NYTimes Op-ed Suggests Vote-Suppressing GOP Would Have Stopped Frederick Douglass From Voting

The New York Times ran a bizarre op-ed Friday by Yale history professor David Blight, accusing Republicans of suppressing the black vote just like it was done to blacks before the Civil War, and suggested they would do the same to escaped slave and abolitionist leader Frederick Douglass: "Voter Suppression, Then and Now."

The text box asked: "Would today's G.O.P. let Frederick Douglass cast a ballot?" The answer would probably be "No," given Douglass died in 1895, though perhaps Democrats have a more lenient view of letting the dead vote.

Suppressing the black vote is a very old story in America, and it has never been just a Southern thing.

In 1840, and again in 1841, the former Frederick Bailey, now Frederick Douglass, walked a few blocks from his rented apartment on Ray Street in New Bedford, Mass., to the town hall, where he paid a local tax of $1.50 to register to vote. Born a slave on Maryland’s Eastern Shore in 1818, Douglass escaped in an epic journey on trains and ferry boats, first to New York City, and then to the whaling port of New Bedford in 1838.

By the mid-1840s, he had emerged as one of the greatest orators and writers in American history. But legally, Douglass began his public life by committing what today we would consider voter fraud, using an assumed name.

It was a necessary step: when he registered to vote under his new identity, “Douglass,” a name he took from Sir Walter Scott’s 1810 epic poem “Lady of the Lake,” this fugitive slave was effectively an illegal immigrant in Massachusetts. He was still the legal “property” of Thomas Auld, his owner in St. Michaels, Md., and susceptible, under the federal fugitive slave law, to capture and return to slavery at any time.

....

Should this fugitive, who had committed the crime of stealing his own freedom and living under false identities, have been allowed to vote? Voting reforms in recent decades had broadened the franchise to include men who did not hold property but certainly not to anyone who was property.

Blight offered a modest proposal to the GOP: Pay blacks not to vote.

In Douglass’s greatest speech, the Fourth of July oration in 1852, he argued that often the only way to describe American hypocrisy about race was with “scorching irony,” “biting ridicule” and “withering sarcasm.” Today’s Republican Party seems deeply concerned with rooting out voter fraud of the kind Douglass practiced. So, with Douglass’s story as background, I have a modest proposal for it. In the 23 states where Republicans have either enacted voter-ID laws or shortened early voting hours in urban districts, and consistent with their current reigning ideology, they should adopt a simpler strategy of voter suppression.

To those potentially millions of young, elderly, brown and black registered voters who, despite no evidence of voter fraud, they now insist must obtain government ID, why not merely offer money? Pay them not to vote. Give each a check for $711 in honor of Frederick Douglass.

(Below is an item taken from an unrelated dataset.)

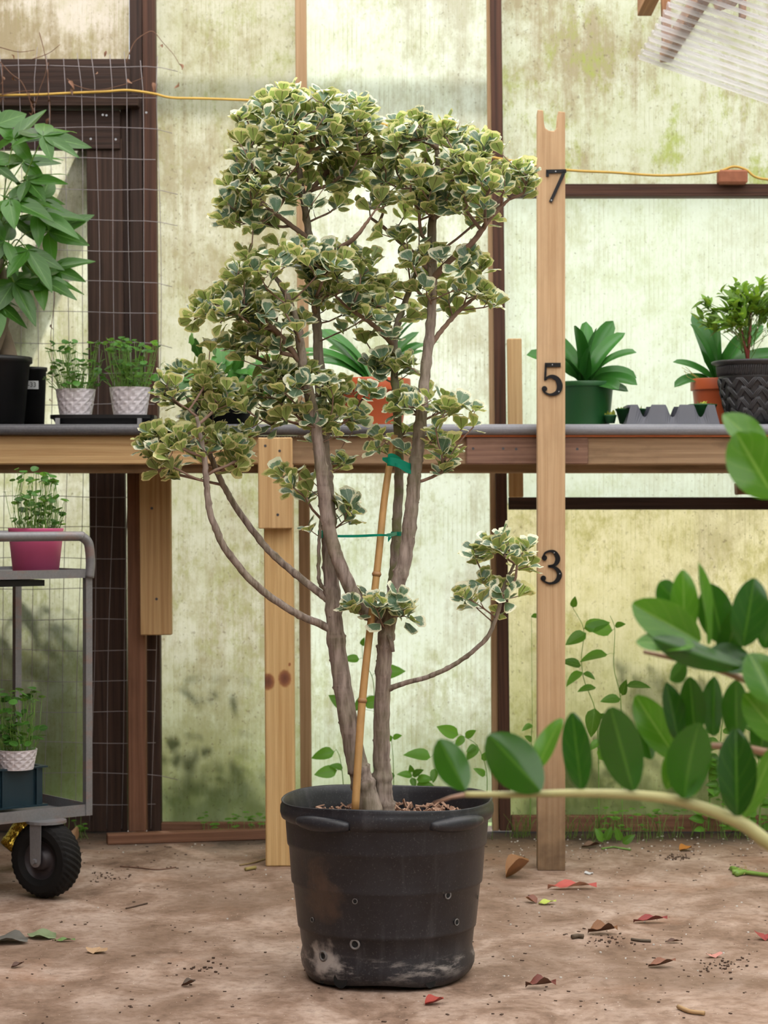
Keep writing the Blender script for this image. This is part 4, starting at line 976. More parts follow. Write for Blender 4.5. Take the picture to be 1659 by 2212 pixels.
# strap-leaved clivias
CV = leaf_mat('clivia_leaf', (0.022, 0.125, 0.018), (0.045, 0.19, 0.028), vein=(0.05, 0.2, 0.04), rough=0.28, trans=0.15, var=0.25)
def strap(root, base, az, length, width, rise, droop, mat=CV, tip=0.55, roll=0.0):
    """an arching strap leaf"""
    n = 12; p = Vector(base); el = rise; vs = []; uv_ = []
    side0 = Vector((-math.sin(az), math.cos(az), 0))
    for i in range(n+1):
        s = i/n; d = Vector((math.cos(az)*math.cos(el), math.sin(az)*math.cos(el), math.sin(el)))
        w = width*(0.45+0.55*min(1, s*3))*(1 if s < tip else math.sqrt(max(0.0, 1-((s-tip)/(1-tip))**2.2)))
        up = d.cross(side0); rl_ = roll*min(1.0, 0.35+s*2); sd = side0*math.cos(rl_)+up*math.sin(rl_); up = up*math.cos(rl_)-side0*math.sin(rl_)
        for j, q in enumerate((-1, -0.5, 0, 0.5, 1)):
            vs.append(p+sd*(q*w/2)+up*(abs(q)*w*0.16)); uv_.append(((q+1)/2, s))
        p = p+d*(length/n); el -= droop/n
    fs = [(i*5+j, i*5+j+1, (i+1)*5+j+1, (i+1)*5+j) for i in range(n) for j in range(4)]
    org = wl(root); m = bpy.data.meshes.new('leaf'); m.from_pydata([tuple(v-org) for v in vs], [], fs); m.update()
    m.polygons.foreach_set('use_smooth', [True]*len(fs)); m.uv_layers.new(name='UVMap').data.foreach_set('uv', [q for f in fs for i in f for q in uv_[i]])
    m.attributes.new('rnd', 'FLOAT', 'POINT').data.foreach_set('value', [random.random()]*len(vs)); m.materials.append(mat)
    o = bpy.data.objects.new('leaf', m); COL.objects.link(o); o.parent = root; return o
def rim_pot(root, c, R0, h, mat, rim=0.22, taper=0.78, step=0.93):
    lathe_pot(root, 'pot', (c[0], c[1], ZT), [(0, 0), (R0*taper, 0), (R0*taper, 0.001), (R0*step*0.99, h*(1-rim)-0.001), (R0*step, h*(1-rim)), (R0*0.995, h*(1-rim)+0.001), (R0, h*(1-rim)+0.004), (R0, h-0.003), (R0*0.99, h), (R0*0.93, h), (R0*0.9, h*0.75)], mat)
    soil_disc(root, c, R0*0.9, ZT+h*0.86)
c = at(806, 7.1); t = thing('potted_clivia', 'strap-leaved clivia in an orange plastic pot behind the fig trunks', 'potted plant', (c[0], c[1], ZT), 'clivias on the bench')
h = P(0, 819, 7.1).z-ZT; rim_pot(t, c, 81*7.1/FPX, h, M_TERRA, 0.27)
for q in range(13):
    s = 1 if q % 2 else -1; az = (0 if s > 0 else PI)+rv(-.9, .9); strap(t, (c[0]+s*0.01, c[1]+rv(-.02, .02), ZT+h*0.86), az, rv(0.22, 0.32), rv(0.036, 0.048), rv(0.85, 1.45), rv(0.6, 1.3), roll=rv(0.4, 1.0)*s)
c = at(1262, 7.08); t = thing('potted_clivia', 'strap-leaved clivia in a dark green pot right of the measuring post', 'potted plant', (c[0], c[1], ZT), 'clivias on the bench')
h = P(0, 826, 7.08).z-ZT; rim_pot(t, c, 66*7.08/FPX, h, M_GREENPOT, 0.12, 0.82, 0.95)
b = (c[0], c[1], ZT+h*0.86)
for (az, L, w, r, dr) in ((0.1, .24, .055, 1.25, .7), (2.9, .25, .06, 1.2, .6), (-0.5, .23, .055, 1.0, 1.0), (-1.2, .22, .058, 1.35, .5), (0.2, .20, .05, 0.75, 1.2), (-0.3, .19, .05, 0.55, 1.1), (-0.9, .17, .05, 0.35, 0.9), (-1.9, .24, .06, 1.3, .6), (3.4, .24, .06, .9, .9), (1.4, .25, .055, 1.4, .4), (-2.4, .22, .055, 1.0, .9), (0.6, .27, .055, 1.3, .5), (-0.1, .15, .045, 0.2, .6), (-1.5, .18, .05, 1.1, .5)):
    strap(t, b, az, L, w*1.2, r, dr, roll=rv(0.55, 1.1)*(1 if math.cos(az) > 0 else -1))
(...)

Buy their “freedom,” and the election. Call it the “Frederick Douglass Voter Voucher.”

Since government ID is required to do virtually anything these days (including getting into the Democratic National Convention), Blight's over-the-top histrionics and bizarre historical comparison is deeply unconvincing. They're also pretty insulting toward the minorities he claims to be watching out for, who he assumes would take the Republican money. But Blight's basic ideas are in line with the paper's ideological line, expressed both in news pages and editorial pages, that requiring voter identification amounts to anti-black voter suppression on the part of the Republican Party.